Problem
Produce the listing below again, exactly as shown.

Dataset extract
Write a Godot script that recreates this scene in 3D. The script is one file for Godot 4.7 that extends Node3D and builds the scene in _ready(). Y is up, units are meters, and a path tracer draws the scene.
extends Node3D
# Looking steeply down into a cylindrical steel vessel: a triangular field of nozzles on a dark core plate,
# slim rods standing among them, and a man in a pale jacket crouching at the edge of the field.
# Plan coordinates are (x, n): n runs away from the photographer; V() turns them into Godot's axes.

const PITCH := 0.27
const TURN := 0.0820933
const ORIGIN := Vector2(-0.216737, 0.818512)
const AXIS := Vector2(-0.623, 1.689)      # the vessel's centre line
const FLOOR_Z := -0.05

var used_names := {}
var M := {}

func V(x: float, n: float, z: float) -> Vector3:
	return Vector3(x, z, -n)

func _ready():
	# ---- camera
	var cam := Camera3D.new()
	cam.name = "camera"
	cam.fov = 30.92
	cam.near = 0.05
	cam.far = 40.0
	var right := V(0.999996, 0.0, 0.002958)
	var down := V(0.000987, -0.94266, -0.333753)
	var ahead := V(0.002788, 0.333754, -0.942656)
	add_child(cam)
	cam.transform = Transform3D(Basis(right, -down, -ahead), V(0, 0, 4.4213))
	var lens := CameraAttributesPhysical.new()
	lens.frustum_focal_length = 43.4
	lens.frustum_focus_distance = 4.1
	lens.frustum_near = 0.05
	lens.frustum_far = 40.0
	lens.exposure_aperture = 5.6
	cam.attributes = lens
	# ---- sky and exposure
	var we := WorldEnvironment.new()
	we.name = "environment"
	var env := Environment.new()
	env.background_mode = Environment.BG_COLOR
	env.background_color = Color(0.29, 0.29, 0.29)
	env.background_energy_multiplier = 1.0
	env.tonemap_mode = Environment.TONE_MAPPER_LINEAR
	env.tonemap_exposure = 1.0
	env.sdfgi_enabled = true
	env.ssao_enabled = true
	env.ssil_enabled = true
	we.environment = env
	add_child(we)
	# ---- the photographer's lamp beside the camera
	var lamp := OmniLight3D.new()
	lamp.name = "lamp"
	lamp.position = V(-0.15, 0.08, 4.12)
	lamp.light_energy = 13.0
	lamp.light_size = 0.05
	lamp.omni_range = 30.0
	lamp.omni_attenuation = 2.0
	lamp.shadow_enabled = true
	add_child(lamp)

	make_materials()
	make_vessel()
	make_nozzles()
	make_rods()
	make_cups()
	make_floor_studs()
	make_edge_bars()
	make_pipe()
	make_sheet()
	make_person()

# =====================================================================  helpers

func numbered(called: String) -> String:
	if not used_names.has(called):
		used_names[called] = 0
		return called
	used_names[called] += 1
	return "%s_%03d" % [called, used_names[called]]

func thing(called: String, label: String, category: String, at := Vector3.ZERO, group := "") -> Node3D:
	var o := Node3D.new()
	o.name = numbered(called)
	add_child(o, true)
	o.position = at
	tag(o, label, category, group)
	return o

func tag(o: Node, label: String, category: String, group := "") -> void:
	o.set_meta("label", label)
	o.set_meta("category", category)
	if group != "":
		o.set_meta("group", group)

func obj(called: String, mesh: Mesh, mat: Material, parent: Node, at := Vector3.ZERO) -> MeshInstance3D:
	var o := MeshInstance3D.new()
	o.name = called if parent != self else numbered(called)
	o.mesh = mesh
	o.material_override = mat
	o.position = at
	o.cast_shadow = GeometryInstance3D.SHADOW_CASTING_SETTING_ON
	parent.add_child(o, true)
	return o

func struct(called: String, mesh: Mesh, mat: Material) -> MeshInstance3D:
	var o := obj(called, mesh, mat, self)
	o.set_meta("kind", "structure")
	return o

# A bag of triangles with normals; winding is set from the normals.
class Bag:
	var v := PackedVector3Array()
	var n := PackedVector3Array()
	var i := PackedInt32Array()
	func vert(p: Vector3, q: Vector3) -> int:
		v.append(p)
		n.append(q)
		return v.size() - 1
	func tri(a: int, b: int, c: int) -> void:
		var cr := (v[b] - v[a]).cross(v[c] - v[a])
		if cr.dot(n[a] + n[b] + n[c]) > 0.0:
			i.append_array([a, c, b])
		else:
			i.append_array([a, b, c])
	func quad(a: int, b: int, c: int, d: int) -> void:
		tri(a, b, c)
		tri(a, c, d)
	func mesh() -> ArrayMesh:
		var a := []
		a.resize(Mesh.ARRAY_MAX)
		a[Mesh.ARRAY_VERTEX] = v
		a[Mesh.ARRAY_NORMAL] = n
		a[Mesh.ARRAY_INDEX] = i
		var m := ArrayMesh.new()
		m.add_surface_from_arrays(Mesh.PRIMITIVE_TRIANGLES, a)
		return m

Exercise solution
Write a Godot script that recreates this scene in 3D. The script is one file for Godot 4.7 that extends Node3D and builds the scene in _ready(). Y is up, units are meters, and a path tracer draws the scene.
extends Node3D
# Looking steeply down into a cylindrical steel vessel: a triangular field of nozzles on a dark core plate,
# slim rods standing among them, and a man in a pale jacket crouching at the edge of the field.
# Plan coordinates are (x, n): n runs away from the photographer; V() turns them into Godot's axes.

const PITCH := 0.27
const TURN := 0.0820933
const ORIGIN := Vector2(-0.216737, 0.818512)
const AXIS := Vector2(-0.623, 1.689)      # the vessel's centre line
const FLOOR_Z := -0.05

var used_names := {}
var M := {}

func V(x: float, n: float, z: float) -> Vector3:
	return Vector3(x, z, -n)

func _ready():
	# ---- camera
	var cam := Camera3D.new()
	cam.name = "camera"
	cam.fov = 30.92
	cam.near = 0.05
	cam.far = 40.0
	var right := V(0.999996, 0.0, 0.002958)
	var down := V(0.000987, -0.94266, -0.333753)
	var ahead := V(0.002788, 0.333754, -0.942656)
	add_child(cam)
	cam.transform = Transform3D(Basis(right, -down, -ahead), V(0, 0, 4.4213))
	var lens := CameraAttributesPhysical.new()
	lens.frustum_focal_length = 43.4
	lens.frustum_focus_distance = 4.1
	lens.frustum_near = 0.05
	lens.frustum_far = 40.0
	lens.exposure_aperture = 5.6
	cam.attributes = lens
	# ---- sky and exposure
	var we := WorldEnvironment.new()
	we.name = "environment"
	var env := Environment.new()
	env.background_mode = Environment.BG_COLOR
	env.background_color = Color(0.29, 0.29, 0.29)
	env.background_energy_multiplier = 1.0
	env.tonemap_mode = Environment.TONE_MAPPER_LINEAR
	env.tonemap_exposure = 1.0
	env.sdfgi_enabled = true
	env.ssao_enabled = true
	env.ssil_enabled = true
	we.environment = env
	add_child(we)
	# ---- the photographer's lamp beside the camera
	var lamp := OmniLight3D.new()
	lamp.name = "lamp"
	lamp.position = V(-0.15, 0.08, 4.12)
	lamp.light_energy = 13.0
	lamp.light_size = 0.05
	lamp.omni_range = 30.0
	lamp.omni_attenuation = 2.0
	lamp.shadow_enabled = true
	add_child(lamp)

	make_materials()
	make_vessel()
	make_nozzles()
	make_rods()
	make_cups()
	make_floor_studs()
	make_edge_bars()
	make_pipe()
	make_sheet()
	make_person()

# =====================================================================  helpers

func numbered(called: String) -> String:
	if not used_names.has(called):
		used_names[called] = 0
		return called
	used_names[called] += 1
	return "%s_%03d" % [called, used_names[called]]

func thing(called: String, label: String, category: String, at := Vector3.ZERO, group := "") -> Node3D:
	var o := Node3D.new()
	o.name = numbered(called)
	add_child(o, true)
	o.position = at
	tag(o, label, category, group)
	return o

func tag(o: Node, label: String, category: String, group := "") -> void:
	o.set_meta("label", label)
	o.set_meta("category", category)
	if group != "":
		o.set_meta("group", group)

func obj(called: String, mesh: Mesh, mat: Material, parent: Node, at := Vector3.ZERO) -> MeshInstance3D:
	var o := MeshInstance3D.new()
	o.name = called if parent != self else numbered(called)
	o.mesh = mesh
	o.material_override = mat
	o.position = at
	o.cast_shadow = GeometryInstance3D.SHADOW_CASTING_SETTING_ON
	parent.add_child(o, true)
	return o

func struct(called: String, mesh: Mesh, mat: Material) -> MeshInstance3D:
	var o := obj(called, mesh, mat, self)
	o.set_meta("kind", "structure")
	return o

# A bag of triangles with normals; winding is set from the normals.
class Bag:
	var v := PackedVector3Array()
	var n := PackedVector3Array()
	var i := PackedInt32Array()
	func vert(p: Vector3, q: Vector3) -> int:
		v.append(p)
		n.append(q)
		return v.size() - 1
	func tri(a: int, b: int, c: int) -> void:
		var cr := (v[b] - v[a]).cross(v[c] - v[a])
		if cr.dot(n[a] + n[b] + n[c]) > 0.0:
			i.append_array([a, c, b])
		else:
			i.append_array([a, b, c])
	func quad(a: int, b: int, c: int, d: int) -> void:
		tri(a, b, c)
		tri(a, c, d)
	func mesh() -> ArrayMesh:
		var a := []
		a.resize(Mesh.ARRAY_MAX)
		a[Mesh.ARRAY_VERTEX] = v
		a[Mesh.ARRAY_NORMAL] = n
		a[Mesh.ARRAY_INDEX] = i
		var m := ArrayMesh.new()
		m.add_surface_from_arrays(Mesh.PRIMITIVE_TRIANGLES, a)
		return m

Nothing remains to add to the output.